Für die Fahrerin und auch den Halter des Fahrzeuges wird es nun teuer. Ein Punkt und ein sattes Bußgeld drohen ihr. Zu allem Überfluss für sie muss sie dann auch noch zwei Stunden warten, bis ein anderes Fahrzeug aus ihrer Firma nach Apolda kommt und die zu viel geladene Ware aufnimmt.
Auch ein Lkw-fahrer, den die Beamten zeitgleich in der Mangel haben, wird wohl noch größere Probleme bekommen, als die Frau mit dem überladenen Transporter. Die Beamten stellen fest, dass keine Fahrerkarte gesteckt ist, als sie ihn kontrollieren. Dass sollte überhaupt nicht möglich sein, funktioniert in diesem speziellen Fall aber offenbar doch.
Eingeleitet wird darauf hin ein Verfahren wegen des Verdachts der Manipulation eines technischen Aufzeichnungsgerätes. Das wäre, sagt Thomas Kießling, der die Kontrolle leitet, „eine klare Straftat“.
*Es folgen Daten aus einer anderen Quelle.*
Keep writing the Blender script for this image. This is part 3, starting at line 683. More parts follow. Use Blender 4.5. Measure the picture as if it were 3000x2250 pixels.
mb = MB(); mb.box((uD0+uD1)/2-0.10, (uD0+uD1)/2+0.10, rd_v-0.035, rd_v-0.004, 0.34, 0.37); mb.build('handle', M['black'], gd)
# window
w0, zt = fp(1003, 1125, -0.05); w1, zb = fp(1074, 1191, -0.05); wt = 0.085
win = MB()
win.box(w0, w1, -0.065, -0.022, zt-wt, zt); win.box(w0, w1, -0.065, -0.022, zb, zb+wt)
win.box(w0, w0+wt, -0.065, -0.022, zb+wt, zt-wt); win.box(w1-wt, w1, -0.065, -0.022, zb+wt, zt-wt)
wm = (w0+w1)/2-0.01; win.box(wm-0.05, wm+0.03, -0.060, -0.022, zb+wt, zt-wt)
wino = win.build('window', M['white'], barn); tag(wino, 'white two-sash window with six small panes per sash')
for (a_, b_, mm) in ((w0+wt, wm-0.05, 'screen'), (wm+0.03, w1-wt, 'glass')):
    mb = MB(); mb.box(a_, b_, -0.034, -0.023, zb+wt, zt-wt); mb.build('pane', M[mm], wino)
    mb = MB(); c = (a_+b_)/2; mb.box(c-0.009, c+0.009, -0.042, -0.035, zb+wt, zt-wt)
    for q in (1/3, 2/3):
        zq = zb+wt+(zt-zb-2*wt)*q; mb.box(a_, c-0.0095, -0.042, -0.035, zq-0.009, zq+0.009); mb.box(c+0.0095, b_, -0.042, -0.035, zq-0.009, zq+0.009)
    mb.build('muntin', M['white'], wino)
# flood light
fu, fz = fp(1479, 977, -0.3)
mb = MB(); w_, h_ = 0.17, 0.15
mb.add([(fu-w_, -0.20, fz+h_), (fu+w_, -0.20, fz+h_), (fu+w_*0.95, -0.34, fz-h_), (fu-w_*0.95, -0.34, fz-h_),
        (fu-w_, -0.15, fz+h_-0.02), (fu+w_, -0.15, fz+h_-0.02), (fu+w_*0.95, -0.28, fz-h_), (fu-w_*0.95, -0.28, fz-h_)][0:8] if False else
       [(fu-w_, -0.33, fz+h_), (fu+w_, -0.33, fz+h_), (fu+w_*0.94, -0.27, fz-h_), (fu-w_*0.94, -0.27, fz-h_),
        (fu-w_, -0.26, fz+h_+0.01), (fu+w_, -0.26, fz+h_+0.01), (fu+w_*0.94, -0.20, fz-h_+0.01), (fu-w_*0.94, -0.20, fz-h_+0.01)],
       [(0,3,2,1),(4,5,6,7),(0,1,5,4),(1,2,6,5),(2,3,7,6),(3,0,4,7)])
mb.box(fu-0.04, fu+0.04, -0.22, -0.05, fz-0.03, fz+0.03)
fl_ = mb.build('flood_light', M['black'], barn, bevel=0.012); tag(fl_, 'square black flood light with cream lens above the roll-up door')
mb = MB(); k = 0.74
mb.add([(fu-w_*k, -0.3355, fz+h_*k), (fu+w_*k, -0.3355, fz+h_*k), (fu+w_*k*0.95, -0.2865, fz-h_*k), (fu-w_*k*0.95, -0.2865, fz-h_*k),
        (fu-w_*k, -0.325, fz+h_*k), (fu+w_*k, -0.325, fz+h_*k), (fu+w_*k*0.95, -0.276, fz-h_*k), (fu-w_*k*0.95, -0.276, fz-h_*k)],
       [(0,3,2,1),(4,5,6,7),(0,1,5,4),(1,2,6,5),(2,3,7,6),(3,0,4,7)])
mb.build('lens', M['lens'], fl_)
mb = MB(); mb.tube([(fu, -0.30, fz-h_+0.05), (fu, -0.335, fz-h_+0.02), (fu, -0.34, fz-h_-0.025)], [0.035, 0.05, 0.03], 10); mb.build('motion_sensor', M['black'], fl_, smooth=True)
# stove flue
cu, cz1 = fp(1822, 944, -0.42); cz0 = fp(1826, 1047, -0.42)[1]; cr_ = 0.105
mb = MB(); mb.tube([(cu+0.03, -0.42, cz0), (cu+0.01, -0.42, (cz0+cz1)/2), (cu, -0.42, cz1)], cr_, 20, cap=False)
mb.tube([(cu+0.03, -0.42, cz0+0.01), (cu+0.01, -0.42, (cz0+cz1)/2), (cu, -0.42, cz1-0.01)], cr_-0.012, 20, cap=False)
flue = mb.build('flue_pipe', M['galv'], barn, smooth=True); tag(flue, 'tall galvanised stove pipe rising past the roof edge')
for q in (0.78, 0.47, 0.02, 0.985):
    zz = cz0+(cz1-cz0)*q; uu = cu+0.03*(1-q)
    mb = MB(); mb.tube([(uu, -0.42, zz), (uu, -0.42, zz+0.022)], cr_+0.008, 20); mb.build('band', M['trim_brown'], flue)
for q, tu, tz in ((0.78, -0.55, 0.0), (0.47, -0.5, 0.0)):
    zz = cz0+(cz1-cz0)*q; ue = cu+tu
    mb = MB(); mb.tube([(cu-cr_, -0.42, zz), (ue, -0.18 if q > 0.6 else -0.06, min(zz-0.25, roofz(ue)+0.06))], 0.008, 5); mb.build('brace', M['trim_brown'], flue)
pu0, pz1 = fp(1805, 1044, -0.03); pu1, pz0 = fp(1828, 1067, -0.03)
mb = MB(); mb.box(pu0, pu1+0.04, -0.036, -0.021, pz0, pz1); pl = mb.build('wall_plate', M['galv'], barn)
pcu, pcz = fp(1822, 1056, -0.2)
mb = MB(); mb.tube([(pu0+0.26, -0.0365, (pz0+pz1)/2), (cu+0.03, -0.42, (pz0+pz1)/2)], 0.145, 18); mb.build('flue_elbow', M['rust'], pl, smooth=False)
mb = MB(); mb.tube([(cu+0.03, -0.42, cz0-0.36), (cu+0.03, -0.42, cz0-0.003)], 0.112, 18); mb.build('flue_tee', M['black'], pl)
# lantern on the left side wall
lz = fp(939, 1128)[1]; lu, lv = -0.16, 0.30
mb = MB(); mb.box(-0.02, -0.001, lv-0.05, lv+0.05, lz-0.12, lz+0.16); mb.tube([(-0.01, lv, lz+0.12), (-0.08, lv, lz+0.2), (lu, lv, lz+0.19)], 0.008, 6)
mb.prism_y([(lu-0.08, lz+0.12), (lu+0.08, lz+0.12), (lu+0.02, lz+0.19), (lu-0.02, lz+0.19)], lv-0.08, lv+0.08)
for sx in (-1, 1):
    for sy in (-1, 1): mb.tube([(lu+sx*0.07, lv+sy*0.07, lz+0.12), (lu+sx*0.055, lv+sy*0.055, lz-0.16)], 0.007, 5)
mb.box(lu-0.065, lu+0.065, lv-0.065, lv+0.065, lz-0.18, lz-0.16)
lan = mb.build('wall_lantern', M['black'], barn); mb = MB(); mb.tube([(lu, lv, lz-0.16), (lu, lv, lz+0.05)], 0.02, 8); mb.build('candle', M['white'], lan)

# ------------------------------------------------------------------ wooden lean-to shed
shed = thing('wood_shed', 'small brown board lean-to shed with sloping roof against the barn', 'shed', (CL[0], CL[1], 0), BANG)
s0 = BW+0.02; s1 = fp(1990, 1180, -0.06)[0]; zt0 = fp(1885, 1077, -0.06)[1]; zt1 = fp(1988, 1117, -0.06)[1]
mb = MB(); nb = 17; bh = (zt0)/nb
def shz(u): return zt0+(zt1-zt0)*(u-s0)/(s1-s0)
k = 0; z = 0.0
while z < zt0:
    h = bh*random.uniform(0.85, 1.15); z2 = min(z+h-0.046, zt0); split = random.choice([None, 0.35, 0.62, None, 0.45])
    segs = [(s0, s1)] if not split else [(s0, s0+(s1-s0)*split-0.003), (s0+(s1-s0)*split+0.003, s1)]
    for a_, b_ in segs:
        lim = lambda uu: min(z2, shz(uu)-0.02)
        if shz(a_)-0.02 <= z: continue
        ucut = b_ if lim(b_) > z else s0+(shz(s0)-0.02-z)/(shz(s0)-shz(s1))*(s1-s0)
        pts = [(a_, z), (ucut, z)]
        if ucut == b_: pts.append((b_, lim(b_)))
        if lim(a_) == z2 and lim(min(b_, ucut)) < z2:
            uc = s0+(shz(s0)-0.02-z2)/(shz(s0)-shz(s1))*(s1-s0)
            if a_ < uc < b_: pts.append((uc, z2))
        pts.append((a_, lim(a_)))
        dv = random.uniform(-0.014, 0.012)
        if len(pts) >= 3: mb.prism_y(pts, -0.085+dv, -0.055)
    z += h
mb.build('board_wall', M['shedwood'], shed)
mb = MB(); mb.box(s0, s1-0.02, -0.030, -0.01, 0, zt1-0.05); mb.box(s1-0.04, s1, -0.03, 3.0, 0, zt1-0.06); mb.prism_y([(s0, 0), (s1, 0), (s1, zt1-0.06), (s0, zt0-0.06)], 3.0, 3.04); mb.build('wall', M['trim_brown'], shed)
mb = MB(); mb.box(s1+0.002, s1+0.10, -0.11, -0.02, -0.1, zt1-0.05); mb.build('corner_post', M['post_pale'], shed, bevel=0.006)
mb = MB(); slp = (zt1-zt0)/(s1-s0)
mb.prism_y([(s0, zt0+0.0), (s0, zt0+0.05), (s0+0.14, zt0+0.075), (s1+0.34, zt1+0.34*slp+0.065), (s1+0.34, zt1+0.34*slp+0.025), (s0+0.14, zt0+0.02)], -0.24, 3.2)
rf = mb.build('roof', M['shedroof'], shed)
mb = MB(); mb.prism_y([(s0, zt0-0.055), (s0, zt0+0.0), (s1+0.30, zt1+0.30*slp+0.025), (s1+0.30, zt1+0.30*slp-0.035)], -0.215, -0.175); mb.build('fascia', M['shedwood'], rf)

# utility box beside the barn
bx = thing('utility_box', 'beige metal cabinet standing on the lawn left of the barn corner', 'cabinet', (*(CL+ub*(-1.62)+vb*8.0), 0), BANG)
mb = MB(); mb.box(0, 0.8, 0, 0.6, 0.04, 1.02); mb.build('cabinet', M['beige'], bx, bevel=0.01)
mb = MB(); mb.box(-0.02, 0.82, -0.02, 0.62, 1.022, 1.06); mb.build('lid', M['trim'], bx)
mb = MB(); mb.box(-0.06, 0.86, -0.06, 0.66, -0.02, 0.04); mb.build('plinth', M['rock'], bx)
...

Zusätzlich zu diesem Verdacht weißen die Polizisten dem Fahrer auch noch die Überschreitung der zulässigen Lenkzeit nach.
Darum geht es an diesem groß angelegten Aktionstag in ganz Thüringen vordergründig. Denn der Sekundenschlaf, sagt Thomas Kießling, sei immer noch eine der Hauptunfallursachen. Um die Fahrer zu sensibilisieren werden auch Flyer verteilt – einige in polnischer Sprache, denn die meisten der Lkw-fahrer sprechen kein Wort Deutsch.
Viele der kontrollierten Brummis kommen von internationalen Speditionen, sind hier abseits der Autobahn unterwegs. Entweder wollen sie alsbald zuladen oder abladen. So wie der junge Pole, der gerade mit seinem 40-Tonner aus Richtung Mellingen auf die Kontrollstelle zufährt und prompt angehalten wird. Auf den ersten Blick sehen die Beamten ein gepflegtes Fahrzeug. Auch ein Blick in den Auflieger wirkt überzeugend. Die 40 Tonnen Stahlrohre, die der junge Mann kutschiert, sind bestens gesichert. Und dennoch: Ohne Ordnungswidrigkeitsbescheinigung kommt er nicht davon. Denn das Auflieger ist ganze vier Meter und vier Zentimeter hoch – und damit vier Zentimeter zu hoch. Bei den Fahrzeugmaßen gilt null Toleranz.
Das Gefahrgut-paket ist nicht extra gesichert
Die legen die Beamten auch nicht bei einem Paketboten aus der Region an den Tag, dessen Ladungssicherung nahezu nicht vorhanden ist. Als er seinen Transporter öffnet erblicken die Beamten in aller Deutlichkeit, dass manches Paket wohl bei dem ein oder anderen Bremsmanöver herumgepurzelt sein muss. Obenauf liegt ein Päckchen, das die Aufmerksamkeit der Beamten besonders auf sich zieht – es handelt sich um Gefahrgut. Das Päckchen ist weder besonders gesichert noch besonders verpackt. Der Paketbote versucht sich damit zu rechtfertigen, dass sein Chef doch ihm auftrage, was zu tun sei. Der kontrollierende Beamte nickt verständnisvoll, gibt ihm aber zu verstehen: „Auch Sie haben einen Führerschein gemacht.“
Das geht noch ein paar Stunden so weiter. Die Frau vom Morgen, die auf die Umladung ihre Ware warten musste, ist zwischenzeitlich ebenfalls weitergefahren.